I saw this posts in Crispy News from Dan Geenfield in which he makes this point “Have we reached the point of collapsing the distinction between traditional PR and its new media offspring or mutations (depending on your perspective)? Has PR 2.0 become the new PR 1.0? ....... We are still grappling with the pros and cons of blogging, while we continue doing our day job of generating MSM media, keeping our bosses and clients happy and having a life outside of work.”

What strikes me about New Media is how it adds value.”

I commented on his blog but it is worth considering further.

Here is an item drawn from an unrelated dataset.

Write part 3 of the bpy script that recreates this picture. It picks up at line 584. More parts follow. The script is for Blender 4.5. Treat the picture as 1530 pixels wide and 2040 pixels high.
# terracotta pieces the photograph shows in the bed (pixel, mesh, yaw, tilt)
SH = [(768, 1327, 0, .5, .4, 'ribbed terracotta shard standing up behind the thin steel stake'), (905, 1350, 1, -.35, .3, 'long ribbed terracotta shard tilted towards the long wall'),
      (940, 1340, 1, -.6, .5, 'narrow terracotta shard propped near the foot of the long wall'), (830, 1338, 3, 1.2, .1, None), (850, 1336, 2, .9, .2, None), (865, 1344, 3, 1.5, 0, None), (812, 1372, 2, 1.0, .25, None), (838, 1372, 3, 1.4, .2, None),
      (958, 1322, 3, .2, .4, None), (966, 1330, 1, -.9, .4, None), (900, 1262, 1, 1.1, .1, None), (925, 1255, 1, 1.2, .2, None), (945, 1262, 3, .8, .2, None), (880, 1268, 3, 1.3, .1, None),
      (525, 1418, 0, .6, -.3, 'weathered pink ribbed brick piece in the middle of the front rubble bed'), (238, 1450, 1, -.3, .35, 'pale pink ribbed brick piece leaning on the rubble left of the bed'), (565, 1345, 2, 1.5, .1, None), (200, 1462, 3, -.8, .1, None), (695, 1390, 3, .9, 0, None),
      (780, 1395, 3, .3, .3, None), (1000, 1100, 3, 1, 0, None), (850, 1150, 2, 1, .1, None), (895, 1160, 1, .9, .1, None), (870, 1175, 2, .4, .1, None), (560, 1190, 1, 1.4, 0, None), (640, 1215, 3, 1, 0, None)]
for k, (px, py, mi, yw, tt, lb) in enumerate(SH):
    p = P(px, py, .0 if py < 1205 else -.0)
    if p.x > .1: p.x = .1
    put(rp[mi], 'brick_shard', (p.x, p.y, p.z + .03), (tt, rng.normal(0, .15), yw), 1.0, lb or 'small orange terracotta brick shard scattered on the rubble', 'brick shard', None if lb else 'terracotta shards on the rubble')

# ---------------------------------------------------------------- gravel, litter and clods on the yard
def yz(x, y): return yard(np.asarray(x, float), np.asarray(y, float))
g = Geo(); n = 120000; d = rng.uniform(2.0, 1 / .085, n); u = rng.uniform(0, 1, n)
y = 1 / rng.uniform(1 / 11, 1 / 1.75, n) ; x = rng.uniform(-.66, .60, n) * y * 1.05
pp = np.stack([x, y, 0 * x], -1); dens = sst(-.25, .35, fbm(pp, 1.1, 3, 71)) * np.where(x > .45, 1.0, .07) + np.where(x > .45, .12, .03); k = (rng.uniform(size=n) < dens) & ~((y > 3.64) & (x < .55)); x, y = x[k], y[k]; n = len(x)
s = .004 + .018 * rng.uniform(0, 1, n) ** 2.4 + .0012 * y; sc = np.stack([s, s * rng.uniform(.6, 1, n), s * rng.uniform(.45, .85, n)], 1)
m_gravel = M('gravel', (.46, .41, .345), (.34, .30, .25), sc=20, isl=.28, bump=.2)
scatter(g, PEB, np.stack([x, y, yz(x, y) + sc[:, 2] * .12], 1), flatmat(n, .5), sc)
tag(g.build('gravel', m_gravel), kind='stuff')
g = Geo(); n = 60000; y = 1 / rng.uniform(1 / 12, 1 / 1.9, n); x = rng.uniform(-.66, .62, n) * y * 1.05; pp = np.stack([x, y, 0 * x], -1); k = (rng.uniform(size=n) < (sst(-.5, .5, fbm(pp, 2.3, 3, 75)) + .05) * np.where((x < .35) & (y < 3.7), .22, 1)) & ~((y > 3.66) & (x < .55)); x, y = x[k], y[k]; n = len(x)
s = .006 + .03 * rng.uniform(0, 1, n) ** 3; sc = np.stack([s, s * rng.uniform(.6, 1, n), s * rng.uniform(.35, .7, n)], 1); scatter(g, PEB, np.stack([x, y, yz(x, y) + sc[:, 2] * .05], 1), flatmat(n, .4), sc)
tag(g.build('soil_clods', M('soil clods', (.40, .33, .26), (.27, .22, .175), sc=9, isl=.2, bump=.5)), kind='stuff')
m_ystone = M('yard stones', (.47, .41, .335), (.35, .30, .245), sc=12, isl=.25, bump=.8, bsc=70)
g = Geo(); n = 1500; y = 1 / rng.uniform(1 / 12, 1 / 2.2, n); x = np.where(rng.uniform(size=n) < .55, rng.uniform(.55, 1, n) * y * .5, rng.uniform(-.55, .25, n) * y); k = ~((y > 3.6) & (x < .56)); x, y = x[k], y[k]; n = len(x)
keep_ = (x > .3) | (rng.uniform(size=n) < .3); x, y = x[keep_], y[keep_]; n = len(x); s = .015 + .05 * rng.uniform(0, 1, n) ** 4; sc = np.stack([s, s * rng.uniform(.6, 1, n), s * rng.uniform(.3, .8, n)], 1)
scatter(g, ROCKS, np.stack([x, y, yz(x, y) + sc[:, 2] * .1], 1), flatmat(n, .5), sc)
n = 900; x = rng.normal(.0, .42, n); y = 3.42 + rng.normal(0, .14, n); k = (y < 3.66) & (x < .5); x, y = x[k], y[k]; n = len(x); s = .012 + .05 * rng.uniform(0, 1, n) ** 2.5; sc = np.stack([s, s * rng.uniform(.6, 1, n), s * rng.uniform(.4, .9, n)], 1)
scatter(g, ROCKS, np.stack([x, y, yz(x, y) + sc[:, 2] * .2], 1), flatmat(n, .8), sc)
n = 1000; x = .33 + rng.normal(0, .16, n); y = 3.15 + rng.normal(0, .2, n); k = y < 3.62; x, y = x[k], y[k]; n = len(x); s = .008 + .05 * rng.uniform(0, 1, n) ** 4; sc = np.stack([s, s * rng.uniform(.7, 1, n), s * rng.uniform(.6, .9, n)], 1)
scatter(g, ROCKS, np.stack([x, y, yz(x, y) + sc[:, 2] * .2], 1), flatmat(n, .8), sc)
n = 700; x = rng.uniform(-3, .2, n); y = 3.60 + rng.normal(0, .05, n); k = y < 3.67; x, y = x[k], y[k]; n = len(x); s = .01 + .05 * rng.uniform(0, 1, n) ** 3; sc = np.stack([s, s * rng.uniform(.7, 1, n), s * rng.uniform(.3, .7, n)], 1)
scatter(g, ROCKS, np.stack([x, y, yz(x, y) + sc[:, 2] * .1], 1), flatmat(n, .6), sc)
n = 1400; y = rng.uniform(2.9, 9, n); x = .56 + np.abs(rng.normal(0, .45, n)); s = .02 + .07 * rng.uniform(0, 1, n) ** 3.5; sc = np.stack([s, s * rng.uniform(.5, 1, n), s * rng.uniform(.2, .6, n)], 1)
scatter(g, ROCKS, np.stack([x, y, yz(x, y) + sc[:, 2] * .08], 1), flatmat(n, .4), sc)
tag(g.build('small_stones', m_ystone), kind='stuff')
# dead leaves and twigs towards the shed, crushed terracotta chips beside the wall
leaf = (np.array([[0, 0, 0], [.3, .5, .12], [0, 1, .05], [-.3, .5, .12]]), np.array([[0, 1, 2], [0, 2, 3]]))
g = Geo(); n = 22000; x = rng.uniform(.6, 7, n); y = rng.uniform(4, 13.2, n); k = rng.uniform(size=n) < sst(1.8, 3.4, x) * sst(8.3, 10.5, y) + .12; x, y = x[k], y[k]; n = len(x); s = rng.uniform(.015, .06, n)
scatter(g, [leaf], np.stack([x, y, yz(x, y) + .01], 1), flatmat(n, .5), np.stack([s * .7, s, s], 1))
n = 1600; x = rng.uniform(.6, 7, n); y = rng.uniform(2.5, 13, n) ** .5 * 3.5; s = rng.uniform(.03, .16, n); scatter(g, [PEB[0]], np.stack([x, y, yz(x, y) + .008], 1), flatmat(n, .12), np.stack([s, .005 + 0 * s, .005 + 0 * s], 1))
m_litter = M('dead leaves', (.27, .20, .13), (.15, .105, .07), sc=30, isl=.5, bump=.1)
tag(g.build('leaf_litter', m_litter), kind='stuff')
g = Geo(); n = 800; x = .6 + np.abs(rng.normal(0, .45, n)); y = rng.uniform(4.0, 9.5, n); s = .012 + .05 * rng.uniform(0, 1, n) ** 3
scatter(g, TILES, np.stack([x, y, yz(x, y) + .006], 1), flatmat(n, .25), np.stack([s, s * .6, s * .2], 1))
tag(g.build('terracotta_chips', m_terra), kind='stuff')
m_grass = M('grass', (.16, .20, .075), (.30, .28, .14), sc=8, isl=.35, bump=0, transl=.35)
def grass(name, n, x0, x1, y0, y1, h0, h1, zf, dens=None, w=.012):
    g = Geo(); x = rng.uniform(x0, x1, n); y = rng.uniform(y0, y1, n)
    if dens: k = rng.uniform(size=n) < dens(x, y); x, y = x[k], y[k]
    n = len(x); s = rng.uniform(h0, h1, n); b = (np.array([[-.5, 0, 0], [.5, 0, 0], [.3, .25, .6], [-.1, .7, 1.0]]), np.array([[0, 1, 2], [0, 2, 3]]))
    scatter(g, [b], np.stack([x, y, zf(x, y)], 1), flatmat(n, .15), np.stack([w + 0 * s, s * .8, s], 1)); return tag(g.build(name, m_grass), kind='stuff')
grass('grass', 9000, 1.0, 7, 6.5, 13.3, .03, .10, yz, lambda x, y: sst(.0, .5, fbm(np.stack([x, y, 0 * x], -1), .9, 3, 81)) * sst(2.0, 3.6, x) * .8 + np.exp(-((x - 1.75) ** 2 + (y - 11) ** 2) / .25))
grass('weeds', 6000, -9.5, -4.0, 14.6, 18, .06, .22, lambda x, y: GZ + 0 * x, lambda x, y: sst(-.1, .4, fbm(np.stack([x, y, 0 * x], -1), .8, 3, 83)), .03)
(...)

We invest a lot in press releases.

I was looking at how stories move round the media to update my lecture on Internet moderated PR and it is becoming quite obvious that press releases, one online, move through a range of communications channels such as news agency reports, news aggregators, search engine lists, online newspapers and blogs. It struck me that Radio, TV and print follow through but often hours, days or weeks later.

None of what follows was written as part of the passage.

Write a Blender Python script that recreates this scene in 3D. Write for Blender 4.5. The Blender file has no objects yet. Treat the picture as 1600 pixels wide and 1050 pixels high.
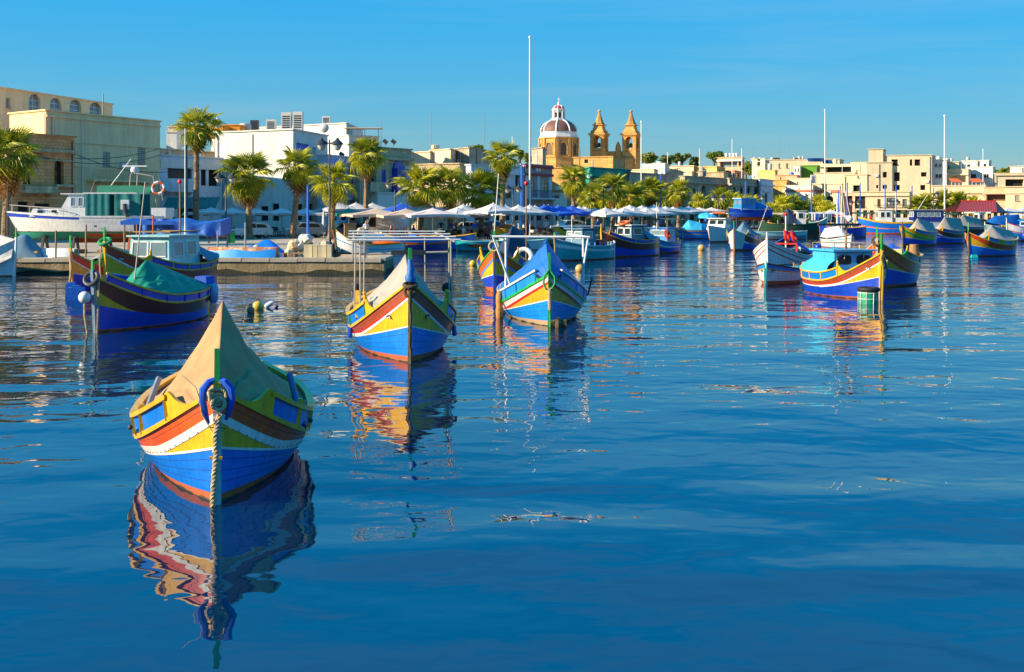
import bpy, bmesh, math, random
from mathutils import Vector, Matrix
R = math.radians
random.seed(7)
SC = bpy.context.scene
COL = SC.collection

# ------------------------------------------------------------------ camera
F, HC, YH = 1778.0, 3.5, 326.0          # focal length in photo pixels, eye height, horizon row
cam = bpy.data.cameras.new('camera'); camo = bpy.data.objects.new('camera', cam); COL.objects.link(camo)
cam.sensor_width = 36.0; cam.lens = F / 1600 * 36.0
cam.shift_y = -(525 - YH) / 1600.0
cam.clip_start = 0.1; cam.clip_end = 6000
camo.location = (0, 0, HC); camo.rotation_euler = (R(90), 0, 0)
SC.camera = camo

# ------------------------------------------------------------------ sky, sun, exposure
SUN_EL, SUN_AZ = R(23), math.atan2(-0.955, -0.297)     # sun stands to the left, a little behind the camera
wd = bpy.data.worlds.new('World'); SC.world = wd; wd.use_nodes = True
nt = wd.node_tree; nt.nodes.clear()
out = nt.nodes.new('ShaderNodeOutputWorld'); bg = nt.nodes.new('ShaderNodeBackground')
sky = nt.nodes.new('ShaderNodeTexSky'); sky.sky_type = 'NISHITA'; sky.sun_disc = False
sky.sun_elevation = SUN_EL; sky.sun_rotation = SUN_AZ
sky.altitude = 0; sky.air_density = 1.0; sky.dust_density = 0.0; sky.ozone_density = 8.0
hsv = nt.nodes.new('ShaderNodeHueSaturation'); hsv.inputs['Saturation'].default_value = 1.21; hsv.inputs['Value'].default_value = 1.0
hsv.inputs['Hue'].default_value = 0.482
tc = nt.nodes.new('ShaderNodeTexCoord'); mp = nt.nodes.new('ShaderNodeMapping')
mp.inputs['Scale'].default_value = (0.35, 1.0, 1.0); mp.inputs['Rotation'].default_value = (0, 0, R(14)); mp.inputs['Location'].default_value = (3.1, 1.7, 0)
cn = nt.nodes.new('ShaderNodeTexNoise'); cn.inputs['Scale'].default_value = 0.9; cn.inputs['Detail'].default_value = 6; cn.inputs['Roughness'].default_value = 0.55
cn.inputs['Distortion'].default_value = 0.5
cr = nt.nodes.new('ShaderNodeValToRGB'); cr.color_ramp.elements[0].position = 0.50; cr.color_ramp.elements[1].position = 0.84
cr.color_ramp.elements[0].color = (0, 0, 0, 1); cr.color_ramp.elements[1].color = (0.26, 0.26, 0.26, 1)
mix = nt.nodes.new('ShaderNodeMixRGB'); mix.inputs['Color2'].default_value = (4.2, 5.2, 6.0, 1)
lk = nt.links.new
lk(sky.outputs[0], hsv.inputs['Color']); 
# cirrus on a flat layer overhead: direction divided by its height
sp = nt.nodes.new('ShaderNodeSeparateXYZ'); lk(tc.outputs['Generated'], sp.inputs[0])
mx_ = nt.nodes.new('ShaderNodeMath'); mx_.operation = 'MAXIMUM'; mx_.inputs[1].default_value = 0.0; lk(sp.outputs[2], mx_.inputs[0])
az_ = nt.nodes.new('ShaderNodeMath'); az_.operation = 'ADD'; az_.inputs[1].default_value = 0.06; lk(mx_.outputs[0], az_.inputs[0])
vd = nt.nodes.new('ShaderNodeVectorMath'); vd.operation = 'DIVIDE'; cz_ = nt.nodes.new('ShaderNodeCombineXYZ')
for k_ in range(3): lk(az_.outputs[0], cz_.inputs[k_])
lk(tc.outputs['Generated'], vd.inputs[0]); lk(cz_.outputs[0], vd.inputs[1]); lk(vd.outputs[0], mp.inputs[0]); lk(mp.outputs[0], cn.inputs[0])
lk(cn.outputs[0], cr.inputs[0]); lk(cr.outputs[0], mix.inputs['Fac']); tint = nt.nodes.new('ShaderNodeMixRGB'); tint.blend_type = 'MULTIPLY'; tint.inputs[0].default_value = 1.0; 
# the photograph's sky is nearly even in brightness from horizon to top: one tone curve over the whole sky
bw = nt.nodes.new('ShaderNodeRGBToBW'); pw = nt.nodes.new('ShaderNodeMath'); pw.operation = 'POWER'; pw.inputs[1].default_value = -0.78
sc_ = nt.nodes.new('ShaderNodeMath'); sc_.operation = 'MULTIPLY'; sc_.inputs[1].default_value = 4.02 ** 0.78
lk(sky.outputs[0], bw.inputs[0]); lk(bw.outputs[0], pw.inputs[0]); lk(pw.outputs[0], sc_.inputs[0]); lk(sc_.outputs[0], tint.inputs[2])
lk(hsv.outputs[0], tint.inputs[1]); lk(tint.outputs[0], mix.inputs['Color1'])
lk(mix.outputs[0], bg.inputs[0]); lk(bg.outputs[0], out.inputs[0])
bg.inputs['Strength'].default_value = 0.056
sl = bpy.data.lights.new('sun', 'SUN'); slo = bpy.data.objects.new('sun', sl); COL.objects.link(slo)
sl.energy = 5.0; sl.angle = R(0.5); sl.color = (1.0, 0.82, 0.56)
sd = Vector((math.cos(SUN_EL) * -0.955, math.cos(SUN_EL) * -0.297, math.sin(SUN_EL)))
slo.rotation_euler = sd.to_track_quat('Z', 'Y').to_euler(); slo.location = (-60, -30, 50)
sky.sun_rotation = math.atan2(sd.x, sd.y)
SC.view_settings.view_transform = 'Standard'; SC.view_settings.look = 'None'
SC.view_settings.exposure = 1.05; SC.view_settings.gamma = 1.0; SC.view_settings.use_curve_mapping = False
SC.cycles.max_bounces = 6; SC.cycles.diffuse_bounces = 4; SC.cycles.glossy_bounces = 3; SC.cycles.transmission_bounces = 3
SC.cycles.caustics_reflective = False; SC.cycles.caustics_refractive = False
SC.cycles.sample_clamp_indirect = 6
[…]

The eFootprint is significant even for simple activities such as press relations. It is my view that such activity adds to the value of organisations. They add to the 'Digital self'. This is a concept that I explore in some depth here and which identifies how online Public Relations makes a considerable contribution to the value of companies and other organisations.

New Media as added content and coverage in a blog or blogs offers additional deep briefing which enhances a stories potency and offers journalists (including citizen journalists), added opportunities to spin extra content and context (and a wiki to proved even more content is better still). Cross posting adds Google Juice, tagging prompts wider coverage and an RSS feed on the release, blog, wiki, web pages means that some people will come back for more because it is a subject of interest.

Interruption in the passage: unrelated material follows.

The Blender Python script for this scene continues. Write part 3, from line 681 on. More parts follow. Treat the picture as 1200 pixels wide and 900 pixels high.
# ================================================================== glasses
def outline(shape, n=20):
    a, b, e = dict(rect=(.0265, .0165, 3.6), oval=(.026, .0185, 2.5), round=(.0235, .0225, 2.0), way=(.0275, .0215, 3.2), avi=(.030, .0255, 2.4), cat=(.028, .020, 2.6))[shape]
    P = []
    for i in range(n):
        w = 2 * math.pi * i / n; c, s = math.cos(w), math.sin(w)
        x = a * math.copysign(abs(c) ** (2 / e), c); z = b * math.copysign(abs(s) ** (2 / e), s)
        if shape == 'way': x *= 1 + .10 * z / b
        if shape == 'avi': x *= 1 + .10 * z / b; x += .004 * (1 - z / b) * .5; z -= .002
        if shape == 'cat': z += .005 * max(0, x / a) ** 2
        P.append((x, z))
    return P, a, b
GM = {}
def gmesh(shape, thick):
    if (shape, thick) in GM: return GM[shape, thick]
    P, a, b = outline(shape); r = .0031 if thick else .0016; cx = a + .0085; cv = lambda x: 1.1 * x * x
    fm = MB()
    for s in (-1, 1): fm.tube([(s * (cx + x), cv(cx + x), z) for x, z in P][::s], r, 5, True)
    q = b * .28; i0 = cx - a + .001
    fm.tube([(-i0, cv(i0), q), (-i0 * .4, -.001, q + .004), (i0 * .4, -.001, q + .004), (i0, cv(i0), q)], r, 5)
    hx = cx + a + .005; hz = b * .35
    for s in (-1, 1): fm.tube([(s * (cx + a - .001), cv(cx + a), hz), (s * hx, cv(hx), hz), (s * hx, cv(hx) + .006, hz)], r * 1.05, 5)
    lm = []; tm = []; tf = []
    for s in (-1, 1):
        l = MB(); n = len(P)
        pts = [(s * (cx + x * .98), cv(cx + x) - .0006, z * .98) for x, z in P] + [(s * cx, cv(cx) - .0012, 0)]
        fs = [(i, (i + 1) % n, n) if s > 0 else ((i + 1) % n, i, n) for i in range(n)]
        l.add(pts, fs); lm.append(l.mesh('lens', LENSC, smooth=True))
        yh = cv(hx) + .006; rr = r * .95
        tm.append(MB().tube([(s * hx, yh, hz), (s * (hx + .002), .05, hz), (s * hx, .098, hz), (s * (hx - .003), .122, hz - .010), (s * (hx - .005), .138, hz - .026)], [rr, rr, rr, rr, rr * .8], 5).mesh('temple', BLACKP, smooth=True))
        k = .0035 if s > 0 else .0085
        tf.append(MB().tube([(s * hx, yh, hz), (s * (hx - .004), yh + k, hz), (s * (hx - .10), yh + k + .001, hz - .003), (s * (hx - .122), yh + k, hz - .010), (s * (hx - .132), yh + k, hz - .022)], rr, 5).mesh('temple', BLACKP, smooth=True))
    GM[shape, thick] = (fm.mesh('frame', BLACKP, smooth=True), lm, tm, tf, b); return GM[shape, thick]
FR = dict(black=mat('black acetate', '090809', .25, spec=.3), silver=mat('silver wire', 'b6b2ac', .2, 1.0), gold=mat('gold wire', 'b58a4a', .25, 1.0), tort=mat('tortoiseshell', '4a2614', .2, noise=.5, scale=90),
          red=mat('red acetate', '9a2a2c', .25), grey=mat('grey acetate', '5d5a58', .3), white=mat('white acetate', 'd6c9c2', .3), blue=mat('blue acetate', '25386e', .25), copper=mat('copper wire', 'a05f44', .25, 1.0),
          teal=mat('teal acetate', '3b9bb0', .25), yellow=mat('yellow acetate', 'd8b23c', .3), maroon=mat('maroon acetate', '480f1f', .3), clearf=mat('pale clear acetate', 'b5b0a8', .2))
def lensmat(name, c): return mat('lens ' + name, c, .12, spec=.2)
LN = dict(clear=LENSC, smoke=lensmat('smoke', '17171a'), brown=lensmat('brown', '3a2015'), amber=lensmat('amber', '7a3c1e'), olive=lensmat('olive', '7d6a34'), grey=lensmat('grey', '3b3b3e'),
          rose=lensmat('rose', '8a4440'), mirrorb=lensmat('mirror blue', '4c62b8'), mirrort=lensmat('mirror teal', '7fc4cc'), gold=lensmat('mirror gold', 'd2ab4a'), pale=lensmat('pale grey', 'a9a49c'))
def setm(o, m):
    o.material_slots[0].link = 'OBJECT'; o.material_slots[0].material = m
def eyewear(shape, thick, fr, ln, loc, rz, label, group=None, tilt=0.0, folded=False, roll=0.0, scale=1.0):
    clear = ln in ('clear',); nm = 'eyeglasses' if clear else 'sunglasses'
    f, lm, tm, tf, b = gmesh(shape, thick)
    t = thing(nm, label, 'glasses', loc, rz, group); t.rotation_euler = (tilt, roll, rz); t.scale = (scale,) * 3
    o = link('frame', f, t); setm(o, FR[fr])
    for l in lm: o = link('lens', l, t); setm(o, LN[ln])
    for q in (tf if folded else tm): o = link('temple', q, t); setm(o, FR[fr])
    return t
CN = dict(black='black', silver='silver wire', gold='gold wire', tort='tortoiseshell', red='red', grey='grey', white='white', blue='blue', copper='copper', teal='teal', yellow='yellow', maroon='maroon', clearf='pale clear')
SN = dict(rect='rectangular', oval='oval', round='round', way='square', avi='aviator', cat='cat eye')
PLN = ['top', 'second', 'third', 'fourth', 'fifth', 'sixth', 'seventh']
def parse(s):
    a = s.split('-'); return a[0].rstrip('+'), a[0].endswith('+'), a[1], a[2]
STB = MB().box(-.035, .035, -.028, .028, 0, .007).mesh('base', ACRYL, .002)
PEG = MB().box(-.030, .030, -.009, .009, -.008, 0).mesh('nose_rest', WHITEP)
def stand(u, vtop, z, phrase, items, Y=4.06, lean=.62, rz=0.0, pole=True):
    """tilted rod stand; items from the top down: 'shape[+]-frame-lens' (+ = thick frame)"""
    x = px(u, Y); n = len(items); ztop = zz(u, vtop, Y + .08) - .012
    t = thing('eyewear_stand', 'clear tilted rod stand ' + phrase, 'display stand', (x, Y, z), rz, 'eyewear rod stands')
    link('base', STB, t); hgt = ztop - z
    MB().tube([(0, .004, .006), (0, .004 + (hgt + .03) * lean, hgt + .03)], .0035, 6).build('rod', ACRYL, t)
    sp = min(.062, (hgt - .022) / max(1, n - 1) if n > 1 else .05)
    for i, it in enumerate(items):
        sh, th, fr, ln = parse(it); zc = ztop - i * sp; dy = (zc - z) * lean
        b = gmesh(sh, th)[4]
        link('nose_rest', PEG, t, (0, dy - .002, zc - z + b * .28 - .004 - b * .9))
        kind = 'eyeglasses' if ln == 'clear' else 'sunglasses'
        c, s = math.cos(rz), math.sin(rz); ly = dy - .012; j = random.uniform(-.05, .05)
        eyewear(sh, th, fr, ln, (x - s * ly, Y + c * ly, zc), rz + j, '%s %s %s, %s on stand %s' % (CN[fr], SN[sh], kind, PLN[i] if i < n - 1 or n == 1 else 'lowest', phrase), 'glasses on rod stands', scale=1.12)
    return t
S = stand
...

Podcasts about releases from authorities in their subject also adds legitimacy and trust.

This means that, in practice, the job of pitching a press story does not stop with a conversation and press release to a journalist. We have many more channels through which we can pitch. Some are indirect (a newspaper) and others are direct (a blog post).

For all these reasons, it seems that the, already significant, investment in a press release is not fully realised without the contribution new media makes.

For something like a doubling of cost, there is the opportunity for many times the benefit.

New Media is a competitive and commercial necessity. If we do not use new media, are we letting the client down? Or, to answer Dan's question, is that we have to use channels for communication. PR 1.0 is dead unless we are prepared to undervalue the client's story.